You are more likely to see these sorts of agreements when it is a second relationship - I note that I drafted one for my MIL and her new partner (both of whom were widow/widowers with assets from that first relationship they wanted to preserve for the first family) - not sure if they ended up signing them - because they had to be sent off to independent legal practitioners for review, advice etc
thanks
 
Not exactly what I meant! What I was referring to was non religious although many religious people did attend.

Mrs Bear booked us into a counseling session before we found out the the Catholic church we were marrying in provided them as part of the package and attendance was compulsory. As a result we did it twice.

From my experience, the Catholic nun gave us a more thorough and enjoyable session then the other group did. She confirmed what we both already knew, that we're ideal for each other.

Love is a leap of faith, marriage is the affirmation. You put complete trust in your partner and they put their trust in you. Mrs Bear went through years of due diligence on each other but we knew where we where headed almost right from the beginning. If you feel there may be the need to protect your assets in the future, then perhaps your trust isn't 100% and you're not quite ready for it. I simply don't contemplate separating.

I respect Marks position of not wanting to marry, but from my experience I can't imagine why anyone wouldn't want to be married.
 
Exactly.

Mr "I come from a family with millions in assets" ought to be less of a cheapskate and pay for legal advice.

So what if it costs you $6000.


-----------------------------------------------------------------------

Unfazed,

LOL

Sort of self explanatory isn't it.........

GoAnna,

Mrs Nor and I had to do one of those pre marital courses. But that was only 'cause she was Catholic and I wasn't. Hhhmmm.......also had to sign all sorts of paperwork and have interviews as well to ensure the kiddies were brought up as Catholics.........

As for the assets, I had the panel van and she had the three thousand bucks. By the time the wedding and honeymoon was over with we still had the van, knew where Yepoon (probably still can't spell it though) was.....but had absolutely jack all money.

Must be tough having money and wanting to be in a relationship these days..........

Windsor,

Maybe you should forget about any sort of serious relationship until you can love your partner more than your money.......

ciao

Nor

Unfazed & Norwester,

Those remarks are uncalled for, this is a forum where we communicate to others to seek there opinions and advice not comments like you have posted which are unhelpful. Maybe they should close the entire forum down as there are a lot of people asking questions and advice by your comments…

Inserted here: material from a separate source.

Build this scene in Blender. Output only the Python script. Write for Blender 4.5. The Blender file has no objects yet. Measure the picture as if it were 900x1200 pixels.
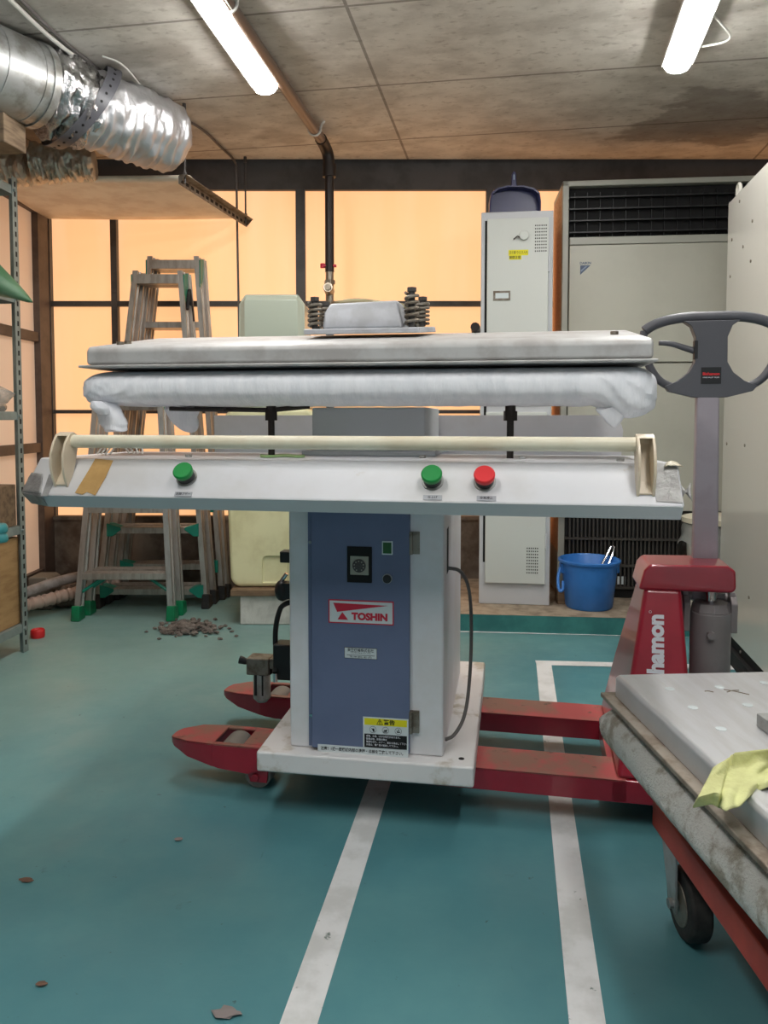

After seeking legal advice today, if you do get a Binding Financial Agreement made you will still need to leave a percentage to the other party wether it be 10% of your total asset’s or 20% as some solicitors’ will not sign the other parties Financial Agreement when they seek there own independent legal advice and there solicitor might argue it is unfair for her even if she wasn’t to bring anything into the marriage.

I have another appointment with the solicitor which we will go into it further and will post back.